Structured Literacy: The Research-Based Approach
The "science of reading" evidence base is clear: systematic, explicit phonics instruction — where letter-sound relationships are taught directly, in a logical sequence, with ample practice — produces the best outcomes for the widest range of students, including those with dyslexia.
Open and Go Phonics provides the word lists, sound descriptions, and lesson frameworks aligned with this approach. Use these resources as a supplement to your core program or as a quick-reference during whole-class, small-group, or intervention instruction.
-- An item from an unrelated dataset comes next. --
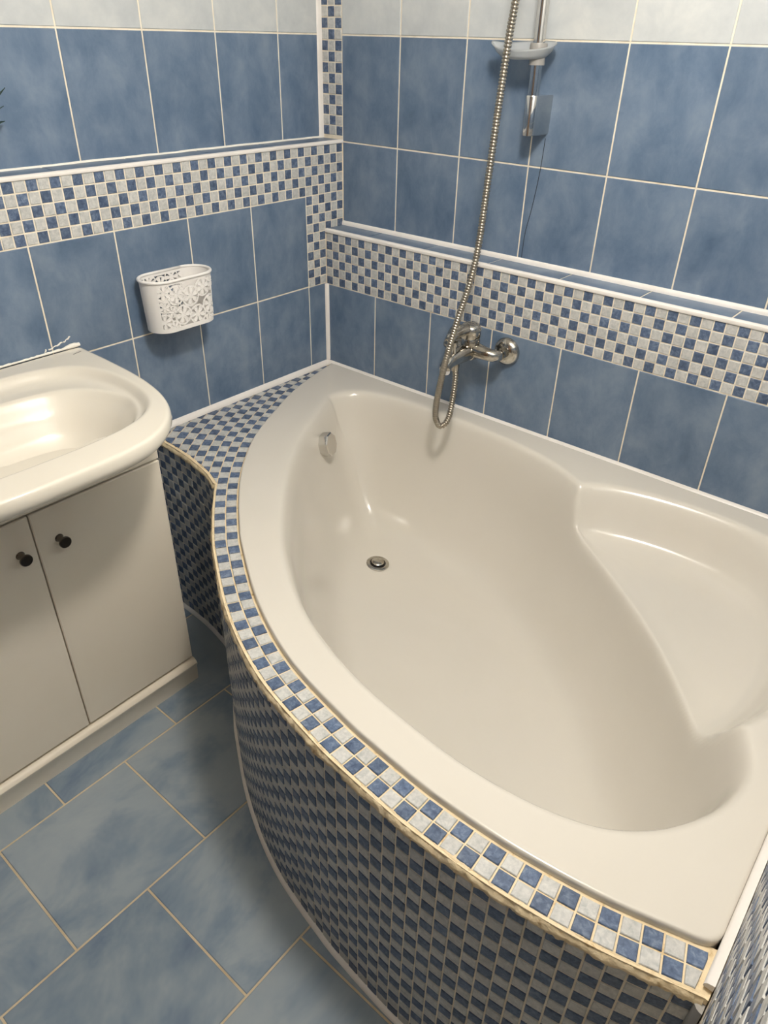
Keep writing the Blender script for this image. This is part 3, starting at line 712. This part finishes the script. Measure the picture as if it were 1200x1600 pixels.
# ------------------------------------------------------------------ shower rail, soap dish
rail = empty('shower_rail', (0, 0, 0))
tag(rail, 'chrome upright shower rail fixed to the blue tiles', 'shower rail')
RA, RB = Vector((0.6175, -0.058, 2.0)), Vector((0.6225, -0.058, 1.29)); rdir = (RB - RA).normalized()
mb = MB(); mb.tube([tuple(RA), tuple(RB)], 0.0125, 28); mb.build('pole', 'chrome', rail, auto=40)
def bracket(c, down):
    """wall bracket: rounded sleeve around the pole that widens to the wall"""
    zt0, zt1 = 0.0, -0.078; prof = []
    outl = lambda f: [(-0.0165, -0.058 * f + 0.0), ] 
    mb = MB(); sec = []
    for a in np.linspace(math.pi, 2 * math.pi, 13): sec.append((0.0160 * math.cos(a), -0.058 + 0.0160 * math.sin(a)))
    sec += [(0.0160, -0.04), (0.0165, -0.02), (0.018, 0.0), (-0.016, 0.0), (-0.016, -0.03)]
    n = len(sec); vs = []
    for (zz_, sc, off) in ((0.0, 0.94, 0), (-0.003, 1.0, 0), (-0.074, 0.95, 0.0), (-0.078, 0.88, 0.0)):
        for (x, y) in sec: vs.append((c[0] + x * sc + off + 0.0, min(y * (0.985 if sc < 1 else 1), 0.0), c[2] + zz_))
    fs = [(r * n + k, r * n + (k + 1) % n, (r + 1) * n + (k + 1) % n, (r + 1) * n + k) for r in range(3) for k in range(n)] + [tuple(range(n - 1, -1, -1)), tuple(range(3 * n, 4 * n))]
    fs = [f[::-1] for f in fs]
    mb.add(vs, fs); return mb.build('wall_bracket', 'chrome', rail, auto=35)
pz = lambda z: RA + (RB - RA) * ((RA.z - z) / (RA.z - RB.z))
bracket((pz(1.352).x, -0.058, 1.357), True)
dish = empty('soap_dish', (0, 0, 0))
tag(dish, 'frosted translucent plastic soap dish clipped on the shower rail', 'soap dish')
dc = pz(1.447)
mb = MB(); mb.lathe([(0.0127, 0.006), (0.0175, 0.006), (0.0185, 0.002), (0.0185, -0.010), (0.0165, -0.016), (0.0165, -0.034), (0.0127, -0.034)], dc, -rdir, 30); mb.build('collar', 'grey_plastic', dish, auto=35)
# shell: leaf-shaped tray, tip to the left
ol = crom([(-0.115, -0.062), (-0.085, -0.088), (-0.04, -0.102), (0.0, -0.095), (0.027, -0.075), (0.033, -0.050), (0.022, -0.026), (-0.02, -0.022), (-0.06, -0.034), (-0.09, -0.050)], 8, True)
oc2 = np.array([-0.022, -0.062]); no = len(ol); vs = []
ringsd = [(1.0, 0.0), (0.96, -0.003), (0.88, -0.012), (0.72, -0.021), (0.4, -0.0245), (0.05, -0.025)]
def rimz(p): return 0.006 * max(0, (-p[0] - 0.07) / 0.045) ** 1.5 + (p[1] + 0.06) * 0.22 - 0.006
for (s, dz_) in ringsd:
    for p in ol:
        q = oc2 + s * (p - oc2); vs.append((dc.x + q[0], q[1], dc.z + 0.008 + dz_ + rimz(q) * s))
mtop = len(vs)
for (s, dz_) in ringsd:
    for p in ol:
        q = oc2 + s * 0.985 * (p - oc2) if s < 1 else oc2 + 1.012 * (p - oc2); vs.append((dc.x + q[0], q[1], dc.z + 0.008 + dz_ - 0.0028 + rimz(q) * s))
fs = []
for b0, fl_ in ((0, False), (mtop, True)):
    for r in range(len(ringsd) - 1):
        for k in range(no):
            f = (b0 + r * no + k, b0 + r * no + (k + 1) % no, b0 + (r + 1) * no + (k + 1) % no, b0 + (r + 1) * no + k); fs.append(f[::-1] if fl_ else f)
    f = tuple(b0 + (len(ringsd) - 1) * no + k for k in range(no)); fs.append(f[::-1] if fl_ else f)
fs += [(k, mtop + k, mtop + (k + 1) % no, (k + 1) % no) for k in range(no)]
tr = mk('tray', vs, fs, 'soap_plastic', dish, True)

# hairline crack below the rail
mb = MB(); cp = crom([(0.634, 0, 1.27), (0.631, 0, 1.20), (0.622, 0, 1.12), (0.612, 0, 1.06), (0.610, 0, 1.0)], 8); mb.tube([(x, -0.0002, z) for x, y, z in cp], 0.0007, 5); mb.build('crack', 'black', wall_back)

# ------------------------------------------------------------------ hanging basket
bk = empty('wall_basket', (0, 0, 0))
tag(bk, 'white plastic basket with floral cut-outs hung on the blue tiles', 'basket')
BY, BZT, BZB = -0.642, 0.976, 0.857
def stadium(w_, d_, n=16):
    """half-length w_, half-depth d_; points (x depth, y), starts at the back"""
    r = d_; s = w_ - r; o = []
    for a in np.linspace(-math.pi / 2, math.pi / 2, n): o.append((r * math.sin(a) * 1.0, s + r * math.cos(a)))
    for a in np.linspace(math.pi / 2, 3 * math.pi / 2, n): o.append((r * math.sin(a), -s + r * math.cos(a)))
    return np.array(o)
WT, DT, WB, DB = 0.0925, 0.0445, 0.0875, 0.0415
XB = 0.050
def bpt(side, y, f):
    """point on the flat front (side=1) or back (side=-1); f 0 bottom .. 1 top"""
    d_ = DB + (DT - DB) * f; return (XB + side * d_, BY + y, BZB + (BZT - BZB) * f)
def solid_end(sgn):
    n = 14; a0 = -math.pi / 2 + (0.0 if sgn > 0 else 0.5); a1 = math.pi / 2 - (WRAP if sgn > 0 else WRAP0)
    lv_ = 8; th = 0.0022; vs = []; fs = []
    for lay in (0, 1):
        for j in range(lv_ + 1):
            f = j / lv_; w_, d_ = WB + (WT - WB) * f, DB + (DT - DB) * f
            # rounded foot
            rr = 0.0
            s = w_ - d_; r = d_ - th * lay - rr
            for a in np.linspace(a0, a1, n): vs.append((XB + r * math.sin(a), BY + sgn * (s + r * math.cos(a)), BZB + (BZT - BZB) * f))
    L_ = (lv_ + 1) * n
    for lay in (0, 1):
        for j in range(lv_):
            for k in range(n - 1):
                a = lay * L_ + j * n + k; f = (a, a + 1, a + n + 1, a + n); fs.append(f if (lay == 0) == (sgn < 0) else f[::-1])
    mb = MB(); mb.add(vs, fs); return mb
flowers = [(-0.066, 0.80, 0.018), (-0.070, 0.22, 0.018), (-0.066, 0.52, 0.013), (-0.034, 0.72, 0.021), (0.006, 0.64, 0.022), (0.043, 0.76, 0.020), (-0.020, 0.30, 0.021), (0.022, 0.24, 0.021), (0.062, 0.38, 0.021), (-0.047, 0.10, 0.014), (0.052, 0.05, 0.014), (0.074, 0.80, 0.018), (-0.012, 1.02, 0.012), (-0.048, 0.42, 0.012), (0.083, 0.12, 0.016)]
HB = BZT - BZB
def is_hole(y, f, flowers):
    if f < 0.09 or f > 0.93: return False
    z = f * HB
    best = None
    for (fy, ff, R) in flowers:
        d = math.hypot(y - fy, z - ff * HB)
        if best is None or d / R < best[0]: best = (d / R, fy, ff, R)
    q, fy, ff, R = best
    an = math.atan2(z - ff * HB, y - fy)
    pet = abs(math.sin(an * 3.0 + fy * 90))
    if q < 0.22: return False
    if q < 0.95: return pet < 0.30 + 0.42 * (q - 0.22) and q > 0.34        # gaps between petals
    return q > 1.12
def contour(side, s, f):
    """walk along the outline: s from -hw (flat) past +hw round the end"""
    w_, d_ = WB + (WT - WB) * f, DB + (DT - DB) * f; hw = w_ - d_
    if s < -hw:
        a = math.pi / 2 - (-s - hw) / d_
        return (XB + side * d_ * math.sin(a), BY - hw - d_ * math.cos(a)), (side * math.sin(a), -math.cos(a))
    if s <= hw: return (XB + side * d_, BY + s), (side, 0)
    a = math.pi / 2 - (s - hw) / d_
    return (XB + side * d_ * math.sin(a), BY + hw + d_ * math.cos(a)), (side * math.sin(a), math.cos(a))
def lattice(side, wrap, wrap0, holes):
    ny, nz = 100, 72; th = 0.0022; vs = []; fs = []; idx = {}
    def sy(i, f):
        hw = (WB - DB) + ((WT - DT) - (WB - DB)) * f; d_ = DB + (DT - DB) * f
        return -hw - wrap0 * d_ + (2 * hw + (wrap + wrap0) * d_) * i / ny
    def vid(i, j, l):
        k = (i, j, l)
        if k not in idx:
            f = j / nz; (x, y), (nx, ny_) = contour(side, sy(i, f), f)
            idx[k] = len(vs); vs.append((x - nx * th * l, y - ny_ * th * l, BZB + HB * f))
        return idx[k]
    solid = np.ones((ny, nz), bool)
    for i in range(1, ny - 1):
        for j in range(nz):
            f = (j + 0.5) / nz; solid[i, j] = not is_hole(sy(i + 0.5, f), f, holes)
    for i in range(ny):
        for j in range(nz):
            if not solid[i, j]: continue
            f = (vid(i, j, 0), vid(i + 1, j, 0), vid(i + 1, j + 1, 0), vid(i, j + 1, 0)); fs.append(f if side > 0 else f[::-1])
            f = (vid(i, j, 1), vid(i, j + 1, 1), vid(i + 1, j + 1, 1), vid(i + 1, j, 1)); fs.append(f if side > 0 else f[::-1])
            for (di, dj, e) in ((-1, 0, ((i, j), (i, j + 1))), (1, 0, ((i + 1, j + 1), (i + 1, j))), (0, -1, ((i + 1, j), (i, j))), (0, 1, ((i, j + 1), (i + 1, j + 1)))):
                a, c = i + di, j + dj
                if 0 <= a < ny and 0 <= c < nz and not solid[a, c]:
                    f = (vid(*e[0], 0), vid(*e[1], 0), vid(*e[1], 1), vid(*e[0], 1)); fs.append(f if side > 0 else f[::-1])
    mb = MB(); mb.add(vs, fs); return mb
WRAP, WRAP0 = 1.0, 0.75
back_flowers = [(-0.046, 0.84, 0.017), (-0.014, 0.76, 0.017), (0.018, 0.85, 0.017), (0.050, 0.78, 0.016), (-0.036, 0.48, 0.017), (-0.002, 0.42, 0.018), (0.034, 0.50, 0.017), (-0.05, 0.16, 0.016), (-0.016, 0.10, 0.017), (0.018, 0.18, 0.017), (0.05, 0.14, 0.016)]
lattice(1, WRAP, WRAP0, flowers).build('floral_panel', 'white_plastic', bk); lattice(-1, 0.0, 0.5, back_flowers).build('floral_panel', 'white_plastic', bk)
# raised outlines of the petals on the front
mb = MB()
for (fy, ff, R) in flowers:
    for k in range(6):
        a0 = k * math.pi / 3 + math.pi / 6 - fy * 30; p_ = []
        for t_ in np.linspace(0, 2 * math.pi, 13):
            r_ = R * (0.56 + 0.36 * math.cos(t_)); an = a0 + 0.36 * math.sin(t_)
            y, z = fy + r_ * math.cos(an), ff * HB + r_ * math.sin(an)
            f = z / HB
            if 0.07 < f < 0.93 and -0.074 < y < 0.088:
                (qx, qy), (nx, ny_) = contour(1, y, f); p_.append((qx + nx * 0.0002, qy + ny_ * 0.0002, z + BZB))
        if len(p_) > 4: mb.tube(p_, 0.0008, 5)
mb.build('petal_relief', 'white_plastic', bk, True)
solid_end(1).build('end_wall', 'white_plastic', bk, True); solid_end(-1).build('end_wall', 'white_plastic', bk, True)
st = stadium(WT, DT + 0.0, 20); path = [(XB + p[0], BY + p[1], BZT) for p in st]; path.append(path[0])
mb = MB(); mb.tube(path, 0.0036, 10); mb.build('rim', 'white_plastic', bk, True)
st = stadium(WB - 0.003, DB - 0.003, 20); mb = MB(); n = len(st)
mb.add([(XB + p[0], BY + p[1], BZB) for p in st] + [(XB + p[0], BY + p[1], BZB + 0.003) for p in st], [tuple(range(n))[::1], tuple(range(2 * n - 1, n - 1, -1))] + [(k, n + k, n + (k + 1) % n, (k + 1) % n) for k in range(n)]); mb.build('base', 'white_plastic', bk)
st = stadium(WB - 0.0030, DB - 0.0030, 20); path = [(XB + p[0], BY + p[1], BZB + 0.004) for p in st]; path.append(path[0]); mb = MB(); mb.tube(path, 0.0034, 8); mb.build('foot_rim', 'white_plastic', bk, True)
for s in (-1, 1):
    mb = MB(); mb.lathe([(0.017, 0.0), (0.016, 0.0015), (0.008, 0.004), (0.005, 0.007)], (0.0005, BY + s * 0.045, 0.945), (1, 0, 0), 20); mb.build('suction_cup', 'white_plastic', bk, True)

# ------------------------------------------------------------------ potted plant at the edge of the picture, on the left ledge
pl = empty('potted_plant', (-0.037, -0.984, ZL))
tag(pl, 'dark green leaf tips of a small plant on the left ledge at the picture edge', 'plant')
mb = MB(); mb.lathe([(0.022, 0.0), (0.031, 0.055), (0.034, 0.056), (0.034, 0.066), (0.030, 0.066), (0.029, 0.056), (0.001, 0.055)], (0, 0, 0.001), (0, 0, 1), 28); mb.build('pot', 'terracotta', pl, auto=40)
def leaf(base, tip, wd, droop):
    b0, t0 = Vector(base), Vector(tip); d = t0 - b0; sd = d.cross(Vector((0, 0, 1))).normalized(); nrm = sd.cross(d).normalized(); vs = []; fs = []
    for k in range(9):
        f = k / 8; c = b0 + d * f + Vector((0, 0, droop * math.sin(math.pi * f))); w_ = wd * math.sin(math.pi * min(1, 0.06 + f * 0.94)) ** 0.8
        vs += [c - sd * w_ - nrm * 0.0006, c + nrm * w_ * -0.25, c + sd * w_ - nrm * 0.0006]
    for k in range(8):
        a = 3 * k; fs += [(a, a + 1, a + 4, a + 3), (a + 1, a + 2, a + 5, a + 4)]
    o = mk('leaf', vs, fs, 'leaf', pl, True); o.modifiers.new('thickness', 'SOLIDIFY').thickness = 0.0007
for (tx, ty, tz_, wd) in ((0.004, 0.078, 0.148, 0.010), (-0.022, 0.076, 0.090, 0.017), (0.03, 0.055, 0.12, 0.012), (0.03, -0.03, 0.14, 0.013), (-0.015, -0.06, 0.12, 0.014), (0.035, 0.01, 0.10, 0.014), (-0.02, 0.02, 0.16, 0.012)):
    leaf((0, 0, 0.055), (tx, ty, tz_), wd, 0.012)

# ------------------------------------------------------------------ ceiling lamp
lm = empty('ceiling_lamp', (LAMP[0], LAMP[1], ZC))
tag(lm, 'white round ceiling lamp holder above the bathtub', 'lamp')
mb = MB(); mb.lathe([(0.06, 0.0), (0.06, -0.012), (0.05, -0.018), (0.026, -0.020), (0.024, -0.029), (0.001, -0.029)], (0, 0, 0), (0, 0, 1), 40); mb.build('ceiling_rose', 'white_plastic', lm, auto=40)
Recommended Phonics Scope and Sequence
Pre-K / Early Kindergarten
Kindergarten
Grade 1
Open and Go Lesson Framework (15–20 min)
Warm-Up: Phonemic Awareness (2–3 min)
Oral only — no letters. Blend or segment spoken words: "What word do I get when I put /s/ /a/ /t/ together?" Or segmentation: "How many sounds in 'chip'?" This primes the brain for phonics work.
Review (3 min)
Flash previously taught letter-sound cards or sight word cards. Target 100% accuracy and speed — under 2 seconds per card. If a card is missed, move it to the practice pile and revisit at the end.
Introduce New Sound/Pattern (5 min)
Use our letter or topic pages: show the grapheme, model the sound, say the keyword (e.g., "sh — /ʃ/ — ship"). Elicit choral responses. Write the grapheme on the board while saying the sound.
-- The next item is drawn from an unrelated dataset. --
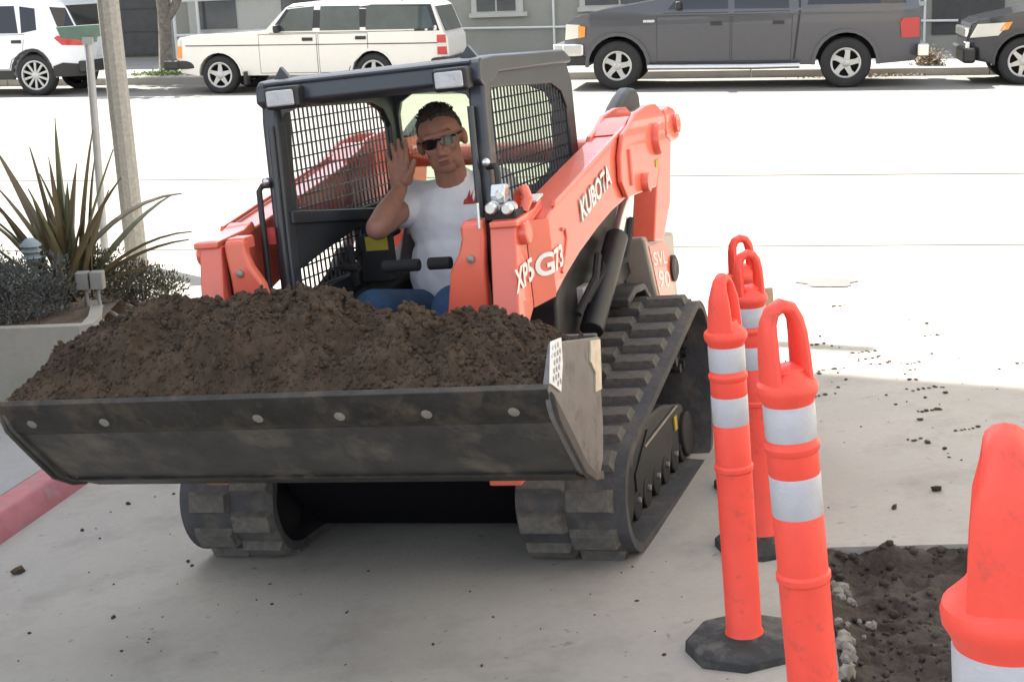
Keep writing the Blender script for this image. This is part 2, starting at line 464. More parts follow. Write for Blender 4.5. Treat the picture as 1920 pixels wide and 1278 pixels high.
for j in range(ny + 1):
    for i in range(nx + 1):
        x = -5.2 + (3.1 + .25 * smooth(.3, .8, j / ny)) * i / nx; yb = 7.27 + max(0, -x - 2.3) * .22; y = yb + 1.65 * j / ny
        mb.v.append((x, y, zsoil(x, y) - .45 * smooth(nx - 12, nx, i) * smooth(.35, .5, j / ny)))
for j in range(ny):
    for i in range(nx):
        a = j * (nx + 1) + i; mb.f.append((a, a + 1, a + nx + 2, a + nx + 1))
tag(mb.build('planter_soil', M_planter_soil), kind='structure')

# ------------------------------------------------------------------ pit soil and clods
def ico(c, r, mb, sub=0):
    # rough clod of 20 faces
    t = (1 + 5 ** .5) / 2
    vs = [(-1, t, 0), (1, t, 0), (-1, -t, 0), (1, -t, 0), (0, -1, t), (0, 1, t), (0, -1, -t), (0, 1, -t), (t, 0, -1), (t, 0, 1), (-t, 0, -1), (-t, 0, 1)]
    fs = [(0, 11, 5), (0, 5, 1), (0, 1, 7), (0, 7, 10), (0, 10, 11), (1, 5, 9), (5, 11, 4), (11, 10, 2), (10, 7, 6), (7, 1, 8), (3, 9, 4), (3, 4, 2), (3, 2, 6), (3, 6, 8), (3, 8, 9), (4, 9, 5), (2, 4, 11), (6, 2, 10), (8, 6, 7), (9, 8, 1)]
    sx, sy, sz = (random.uniform(.7, 1.3) for _ in range(3))
    q = Matrix.Rotation(random.uniform(0, 6.28), 3, 'Z') @ Matrix.Rotation(random.uniform(0, 6.28), 3, 'X')
    out = []
    for v in vs:
        p = Vector(v).normalized() * r * random.uniform(.75, 1.2); p = q @ Vector((p.x * sx, p.y * sy, p.z * sz)); out.append(p + Vector(c))
    mb.add(out, fs)
def lumps(x, y, s=1.0, seed=0):
    P = Vector((x * s, y * s, seed * 3.7))
    w = Vector((noise.noise(P * 9), noise.noise(P * 9 + Vector((5, 5, 5))), 0)) * .05
    Q = P + w
    h = .030 * noise.fractal(Q * 7, .8, 2.1, 4) + .016 * abs(noise.noise(Q * 18)) * 2 + .009 * abs(noise.noise(Q * 41)) * 2 + .006 * noise.noise(Q * 90)
    d = noise.voronoi(Q * 26)[0]
    h += .012 * max(0, .55 - d[0]) * (.5 + noise.noise(Q * 5))
    return h / s
mb = MB(); n1, n2 = 130, 120
q = [Vector((x, y, 0)) for x, y in PIT]
def pitp(a, b):
    P = (q[3] * (1 - a) + q[2] * a) * (1 - b) + (q[0] * (1 - a) + q[1] * a) * b; return P
def pith(P, a, b):
    e = min(a, 1 - a, b, 1 - b); dip = -.055 + .05 * noise.noise((P.x * 2.5, P.y * 2.5, 5)) + .05 * smooth(0, .1, .1 - e)
    return zn(P.x, P.y) + dip + lumps(P.x, P.y, 1.0, 4) * .8
for j in range(n2 + 1):
    for i in range(n1 + 1):
        a, b = i / n1, j / n2; P = pitp(a, b); mb.v.append((P.x, P.y, pith(P, a, b)))
for j in range(n2):
    for i in range(n1):
        a = j * (n1 + 1) + i; mb.f.append((a, a + 1, a + n1 + 2, a + n1 + 1))
for _ in range(900):
    a, b = random.random(), random.random(); P = pitp(a, b); r = random.choice((.003, .004, .005, .006, .008, .010, .014))
    ico((P.x, P.y, pith(P, a, b) + r * .3), r, mb)
tag(mb.build('pit_soil', M_pit, ang=75), kind='stuff', label='dark broken soil filling the pit cut in the driveway')
mb = MB()   # broken slab edge round the pit
for i in range(4):
    a, b = Vector(PIT[i]), Vector(PIT[(i + 1) % 4])
    k = 30
    for j in range(k):
        p, r_ = a.lerp(b, j / k), a.lerp(b, (j + 1) / k)
        mb.add([(p.x, p.y, zn(*p) + .0), (r_.x, r_.y, zn(*r_)), (r_.x, r_.y, zn(*r_) - .3), (p.x, p.y, zn(*p) - .3)], [(0, 1, 2, 3)])
tag(mb.build('pit_edge', M_conc, smooth=False), kind='structure')
mb = MB()   # pale broken concrete crumbs at the left edge of the pit
for _ in range(36):
    b = random.uniform(.35, .78); a = random.uniform(.005, .03 + .09 * math.exp(-((b - .62) / .09) ** 2)); P = pitp(a, b)
    ico((P.x, P.y, pith(P, a, b) + .012), random.uniform(.006, .022), mb)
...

Guided Practice: Word Reading (5 min)
Read word lists from our pages — first with support, then independently. Use a decodable word list where every word applies the target skill. Error correction: if a student misreads, model the correct blending slowly, then ask them to try again.
Encoding (Spelling) Practice (3–5 min)
Dictate 3–5 words containing the target skill. Students write on whiteboards. Whole-class reveal — scan for errors and address systematically. Encoding strengthens the phonics-to-spelling connection.
Differentiation Strategies
For Below-Grade Readers
Go back to the most recent mastered skill and build forward systematically. Use letter sound pages and CVC word families. Short daily sessions (10 min) with a small group are more effective than longer whole-class instruction.
For Advanced Readers
Extend to multi-syllable decoding, less common patterns (silent letters, -tion, -ture endings), and morphology (prefixes, suffixes, roots). Challenge them with advanced word lists on each letter page.
For ELL Students
Explicitly build vocabulary alongside phonics — show pictures, use objects, and act out word meanings. ELL students need both the sound-letter mapping and the word meaning; our keyword + emoji approach supports both.
For Students with Dyslexia
Use multi-sensory techniques: tap sounds on fingers, write letters in sand, use colored tiles to represent phonemes. More practice repetitions and spaced review are essential. The structured sequence here aligns with Orton-Gillingham principles.